_DATASET SECTION_
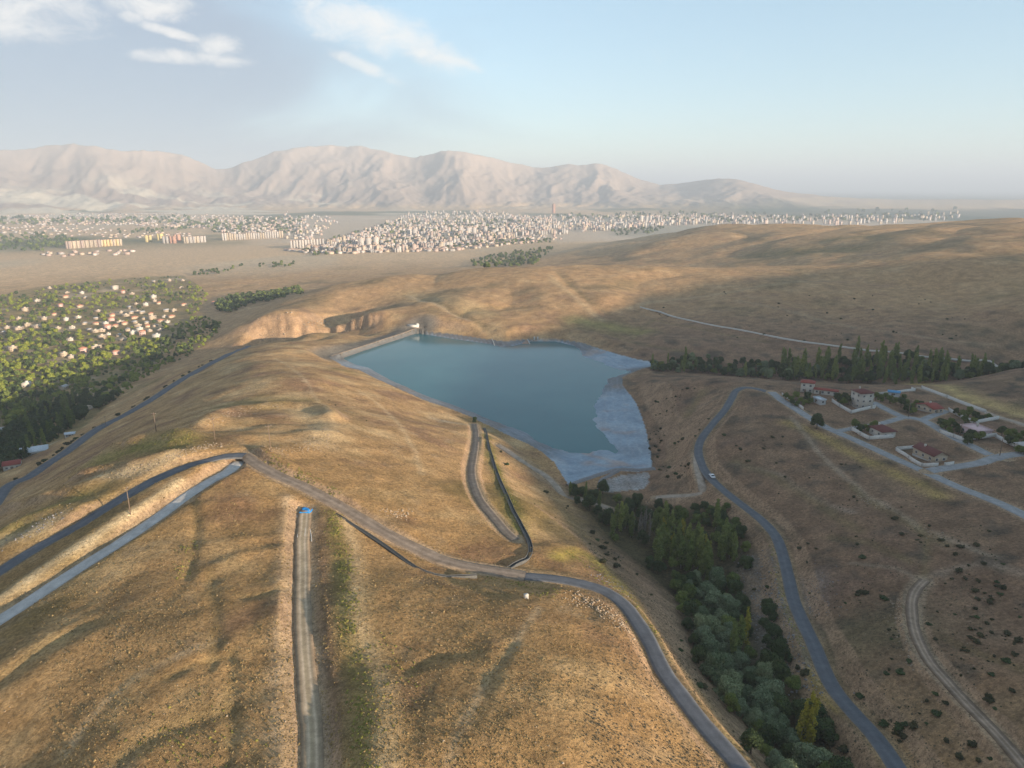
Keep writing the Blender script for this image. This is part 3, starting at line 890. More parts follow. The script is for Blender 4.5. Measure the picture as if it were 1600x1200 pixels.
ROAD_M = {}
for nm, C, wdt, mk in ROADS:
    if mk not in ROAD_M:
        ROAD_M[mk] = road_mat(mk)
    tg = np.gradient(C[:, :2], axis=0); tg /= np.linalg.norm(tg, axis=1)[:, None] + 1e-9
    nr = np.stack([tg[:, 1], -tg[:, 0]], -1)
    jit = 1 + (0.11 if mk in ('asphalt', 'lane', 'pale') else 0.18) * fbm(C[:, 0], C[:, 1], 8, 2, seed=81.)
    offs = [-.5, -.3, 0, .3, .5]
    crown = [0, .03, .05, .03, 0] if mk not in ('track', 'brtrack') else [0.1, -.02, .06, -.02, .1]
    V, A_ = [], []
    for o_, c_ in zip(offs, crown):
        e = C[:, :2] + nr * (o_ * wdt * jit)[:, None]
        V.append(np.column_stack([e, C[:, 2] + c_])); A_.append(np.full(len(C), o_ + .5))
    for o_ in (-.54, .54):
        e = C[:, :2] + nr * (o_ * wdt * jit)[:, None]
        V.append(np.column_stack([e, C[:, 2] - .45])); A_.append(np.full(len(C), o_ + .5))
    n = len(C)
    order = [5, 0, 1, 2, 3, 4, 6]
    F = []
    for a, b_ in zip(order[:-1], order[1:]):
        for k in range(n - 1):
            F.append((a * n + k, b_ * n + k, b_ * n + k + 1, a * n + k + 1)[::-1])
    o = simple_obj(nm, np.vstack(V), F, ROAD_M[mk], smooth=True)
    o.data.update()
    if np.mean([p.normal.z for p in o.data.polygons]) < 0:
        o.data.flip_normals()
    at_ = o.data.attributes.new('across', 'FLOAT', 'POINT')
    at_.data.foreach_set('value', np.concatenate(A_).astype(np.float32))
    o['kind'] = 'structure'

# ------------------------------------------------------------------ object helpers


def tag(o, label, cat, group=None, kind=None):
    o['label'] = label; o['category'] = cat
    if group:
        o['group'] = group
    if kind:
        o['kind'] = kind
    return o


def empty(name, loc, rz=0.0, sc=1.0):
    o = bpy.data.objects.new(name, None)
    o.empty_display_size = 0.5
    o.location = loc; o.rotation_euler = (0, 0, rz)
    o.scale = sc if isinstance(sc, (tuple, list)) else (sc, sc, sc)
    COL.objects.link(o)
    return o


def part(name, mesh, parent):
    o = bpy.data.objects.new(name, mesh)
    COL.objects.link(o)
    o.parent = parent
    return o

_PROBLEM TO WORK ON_
Only lines with the word "part" should be collected from the material.

_RESULT OF THE EXERCISE_
Keep writing the Blender script for this image. This is part 3, starting at line 890. More parts follow. The script is for Blender 4.5. Measure the picture as if it were 1600x1200 pixels.
def part(name, mesh, parent):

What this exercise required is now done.